Revenue Commissioners will write to all city and county councils over the next two months to ask if they intend to exercise their right to vary local property tax by up to 15 per cent from next year.

Councils then have until September 30th to tell Revenue what level of cut, or increase, they intend to apply, if any. However, councils still do not know how much of the tax they will be able to retain locally and how much will go into a central pot.


Government policy
Minister for the Environment Phil Hogan last March said it was Government policy that from this year, 80 per cent of all property tax receipts would be retained in the local authority areas where the houses were based. The remaining 20 per cent would continue to go into a national pot and be allocated on a needs basis.

In October, he said “retention of a portion” of tax at source would not begin until next year. Last November, Mr Hogan’s department told Dublin City Council while the Government had indicated an intention to move to 80 per cent retention of the tax, it was necessary to “defer specifying the proportion of the proceeds of the Local Property Tax to be retained in each local authority until 2015”.
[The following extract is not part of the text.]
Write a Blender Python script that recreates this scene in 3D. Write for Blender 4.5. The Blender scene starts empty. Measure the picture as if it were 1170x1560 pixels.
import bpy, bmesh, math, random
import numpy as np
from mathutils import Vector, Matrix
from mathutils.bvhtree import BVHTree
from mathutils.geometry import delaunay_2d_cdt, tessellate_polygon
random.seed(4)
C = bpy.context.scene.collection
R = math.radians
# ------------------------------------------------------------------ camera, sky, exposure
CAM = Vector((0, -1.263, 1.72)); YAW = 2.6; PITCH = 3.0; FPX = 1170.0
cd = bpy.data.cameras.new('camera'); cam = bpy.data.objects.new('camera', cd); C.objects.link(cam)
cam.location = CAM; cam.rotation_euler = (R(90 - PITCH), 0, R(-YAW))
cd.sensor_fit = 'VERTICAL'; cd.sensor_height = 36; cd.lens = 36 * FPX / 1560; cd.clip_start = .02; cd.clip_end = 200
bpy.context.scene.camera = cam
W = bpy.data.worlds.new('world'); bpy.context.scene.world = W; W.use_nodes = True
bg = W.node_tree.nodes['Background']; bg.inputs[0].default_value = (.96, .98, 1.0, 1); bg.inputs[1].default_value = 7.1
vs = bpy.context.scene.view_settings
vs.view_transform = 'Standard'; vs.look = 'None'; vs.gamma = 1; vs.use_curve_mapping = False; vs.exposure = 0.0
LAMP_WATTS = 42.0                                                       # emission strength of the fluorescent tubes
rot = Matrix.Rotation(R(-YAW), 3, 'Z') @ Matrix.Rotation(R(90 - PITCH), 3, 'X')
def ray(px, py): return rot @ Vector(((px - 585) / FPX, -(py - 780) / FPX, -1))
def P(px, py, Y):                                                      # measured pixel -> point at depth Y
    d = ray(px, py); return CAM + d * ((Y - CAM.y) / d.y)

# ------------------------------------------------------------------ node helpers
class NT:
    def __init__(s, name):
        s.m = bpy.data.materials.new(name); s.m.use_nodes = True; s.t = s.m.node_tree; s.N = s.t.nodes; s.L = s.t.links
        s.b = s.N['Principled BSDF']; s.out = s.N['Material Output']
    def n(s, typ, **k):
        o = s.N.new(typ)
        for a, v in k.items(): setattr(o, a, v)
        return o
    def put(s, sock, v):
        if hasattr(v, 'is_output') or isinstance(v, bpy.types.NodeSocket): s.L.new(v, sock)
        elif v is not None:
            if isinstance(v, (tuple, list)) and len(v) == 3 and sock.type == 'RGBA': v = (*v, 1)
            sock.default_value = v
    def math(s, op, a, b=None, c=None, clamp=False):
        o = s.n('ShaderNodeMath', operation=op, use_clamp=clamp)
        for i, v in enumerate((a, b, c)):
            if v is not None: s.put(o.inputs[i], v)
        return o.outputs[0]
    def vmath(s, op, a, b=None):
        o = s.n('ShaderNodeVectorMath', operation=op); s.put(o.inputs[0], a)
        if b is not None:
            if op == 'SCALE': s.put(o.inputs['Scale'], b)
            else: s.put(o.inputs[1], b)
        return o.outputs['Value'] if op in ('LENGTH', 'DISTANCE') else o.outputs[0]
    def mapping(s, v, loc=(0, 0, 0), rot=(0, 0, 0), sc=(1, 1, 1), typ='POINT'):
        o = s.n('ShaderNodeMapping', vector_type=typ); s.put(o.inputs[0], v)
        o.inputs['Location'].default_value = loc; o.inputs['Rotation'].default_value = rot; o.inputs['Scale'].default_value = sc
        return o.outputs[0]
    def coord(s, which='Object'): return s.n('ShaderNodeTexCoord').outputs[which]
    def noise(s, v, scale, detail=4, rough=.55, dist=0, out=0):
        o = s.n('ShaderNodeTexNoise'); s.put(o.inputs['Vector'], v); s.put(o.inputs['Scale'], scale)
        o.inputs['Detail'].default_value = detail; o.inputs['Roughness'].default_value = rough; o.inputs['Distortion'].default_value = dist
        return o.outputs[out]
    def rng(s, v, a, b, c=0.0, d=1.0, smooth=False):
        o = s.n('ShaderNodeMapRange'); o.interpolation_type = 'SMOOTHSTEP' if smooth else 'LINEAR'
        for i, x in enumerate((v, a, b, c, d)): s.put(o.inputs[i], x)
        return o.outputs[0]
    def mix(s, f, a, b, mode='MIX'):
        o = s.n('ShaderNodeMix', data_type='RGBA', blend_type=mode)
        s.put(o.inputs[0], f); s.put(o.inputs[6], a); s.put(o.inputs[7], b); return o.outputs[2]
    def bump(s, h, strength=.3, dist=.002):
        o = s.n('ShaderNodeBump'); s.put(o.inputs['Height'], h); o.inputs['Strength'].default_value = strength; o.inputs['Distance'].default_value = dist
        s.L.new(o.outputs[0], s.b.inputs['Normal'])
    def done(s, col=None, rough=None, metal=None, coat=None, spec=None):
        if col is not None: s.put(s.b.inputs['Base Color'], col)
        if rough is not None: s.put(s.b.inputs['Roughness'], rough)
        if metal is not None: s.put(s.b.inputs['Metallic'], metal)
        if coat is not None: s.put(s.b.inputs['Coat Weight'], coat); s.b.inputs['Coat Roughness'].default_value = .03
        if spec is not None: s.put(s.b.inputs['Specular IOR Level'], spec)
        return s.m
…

The city council currently gets an allocation of property tax, which is up to 50 times lower per person than some rural local authorities.


Portion
The council’s head of finance, Kathy Quinn, yesterday told councillors it would not be possible to decide any change to the tax rate until the Government had specified what portion the council would be allowed retain. “Each local authority needs to know if they vary the local property tax, is the hit going to be taken nationally or locally? Is the retention going to be 80 per cent, 60 per cent, 40 per cent?” A meeting of city and county managers was yesterday told the issues of “variability and retention” would be dealt with by Revenue, Ms Quinn said.

Independent councillor Nial Ring said there may be no advantage to Dubliners if a cut was set before the retention allowance was known, as the Government “could just take it out the other side”.